_INSTRUCTIONS TO FOLLOW_. Copy out all the data, word for word.

_MATERIAL_.

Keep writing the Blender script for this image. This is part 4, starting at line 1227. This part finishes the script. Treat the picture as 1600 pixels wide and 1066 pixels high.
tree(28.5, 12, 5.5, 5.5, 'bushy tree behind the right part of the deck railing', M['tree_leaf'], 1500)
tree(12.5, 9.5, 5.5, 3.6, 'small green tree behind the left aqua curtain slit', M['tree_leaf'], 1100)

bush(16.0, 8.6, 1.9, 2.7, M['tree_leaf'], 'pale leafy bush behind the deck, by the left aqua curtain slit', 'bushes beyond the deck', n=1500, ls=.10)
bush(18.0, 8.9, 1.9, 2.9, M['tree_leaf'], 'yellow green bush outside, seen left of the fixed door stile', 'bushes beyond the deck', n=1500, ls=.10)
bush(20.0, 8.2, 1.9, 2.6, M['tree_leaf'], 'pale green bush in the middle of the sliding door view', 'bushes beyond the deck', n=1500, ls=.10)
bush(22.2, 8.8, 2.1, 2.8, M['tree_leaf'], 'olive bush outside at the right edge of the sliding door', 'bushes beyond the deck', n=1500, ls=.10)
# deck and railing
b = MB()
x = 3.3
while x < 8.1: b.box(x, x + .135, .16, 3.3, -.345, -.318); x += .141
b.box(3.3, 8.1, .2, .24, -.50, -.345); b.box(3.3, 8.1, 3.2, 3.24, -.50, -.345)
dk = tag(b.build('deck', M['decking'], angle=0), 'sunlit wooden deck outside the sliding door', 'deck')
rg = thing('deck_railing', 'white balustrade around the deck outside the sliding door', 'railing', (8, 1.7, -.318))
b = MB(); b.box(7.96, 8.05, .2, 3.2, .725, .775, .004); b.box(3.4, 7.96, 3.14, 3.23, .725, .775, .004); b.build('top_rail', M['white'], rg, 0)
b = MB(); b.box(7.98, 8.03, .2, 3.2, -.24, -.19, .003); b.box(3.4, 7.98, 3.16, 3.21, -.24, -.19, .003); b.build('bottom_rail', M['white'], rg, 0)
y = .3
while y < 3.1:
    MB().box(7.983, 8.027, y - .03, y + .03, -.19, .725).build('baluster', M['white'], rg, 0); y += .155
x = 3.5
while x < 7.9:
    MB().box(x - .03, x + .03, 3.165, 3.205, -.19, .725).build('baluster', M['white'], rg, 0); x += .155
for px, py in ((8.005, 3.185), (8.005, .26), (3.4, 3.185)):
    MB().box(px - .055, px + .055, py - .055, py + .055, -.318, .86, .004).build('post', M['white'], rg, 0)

_ANSWER TO THE TASK_.
Keep writing the Blender script for this image. This is part 4, starting at line 1227. This part finishes the script. Treat the picture as 1600 pixels wide and 1066 pixels high.
tree(28.5, 12, 5.5, 5.5, 'bushy tree behind the right part of the deck railing', M['tree_leaf'], 1500)
tree(12.5, 9.5, 5.5, 3.6, 'small green tree behind the left aqua curtain slit', M['tree_leaf'], 1100)

bush(16.0, 8.6, 1.9, 2.7, M['tree_leaf'], 'pale leafy bush behind the deck, by the left aqua curtain slit', 'bushes beyond the deck', n=1500, ls=.10)
bush(18.0, 8.9, 1.9, 2.9, M['tree_leaf'], 'yellow green bush outside, seen left of the fixed door stile', 'bushes beyond the deck', n=1500, ls=.10)
bush(20.0, 8.2, 1.9, 2.6, M['tree_leaf'], 'pale green bush in the middle of the sliding door view', 'bushes beyond the deck', n=1500, ls=.10)
bush(22.2, 8.8, 2.1, 2.8, M['tree_leaf'], 'olive bush outside at the right edge of the sliding door', 'bushes beyond the deck', n=1500, ls=.10)
# deck and railing
b = MB()
x = 3.3
while x < 8.1: b.box(x, x + .135, .16, 3.3, -.345, -.318); x += .141
b.box(3.3, 8.1, .2, .24, -.50, -.345); b.box(3.3, 8.1, 3.2, 3.24, -.50, -.345)
dk = tag(b.build('deck', M['decking'], angle=0), 'sunlit wooden deck outside the sliding door', 'deck')
rg = thing('deck_railing', 'white balustrade around the deck outside the sliding door', 'railing', (8, 1.7, -.318))
b = MB(); b.box(7.96, 8.05, .2, 3.2, .725, .775, .004); b.box(3.4, 7.96, 3.14, 3.23, .725, .775, .004); b.build('top_rail', M['white'], rg, 0)
b = MB(); b.box(7.98, 8.03, .2, 3.2, -.24, -.19, .003); b.box(3.4, 7.98, 3.16, 3.21, -.24, -.19, .003); b.build('bottom_rail', M['white'], rg, 0)
y = .3
while y < 3.1:
    MB().box(7.983, 8.027, y - .03, y + .03, -.19, .725).build('baluster', M['white'], rg, 0); y += .155
x = 3.5
while x < 7.9:
    MB().box(x - .03, x + .03, 3.165, 3.205, -.19, .725).build('baluster', M['white'], rg, 0); x += .155
for px, py in ((8.005, 3.185), (8.005, .26), (3.4, 3.185)):
    MB().box(px - .055, px + .055, py - .055, py + .055, -.318, .86, .004).build('post', M['white'], rg, 0)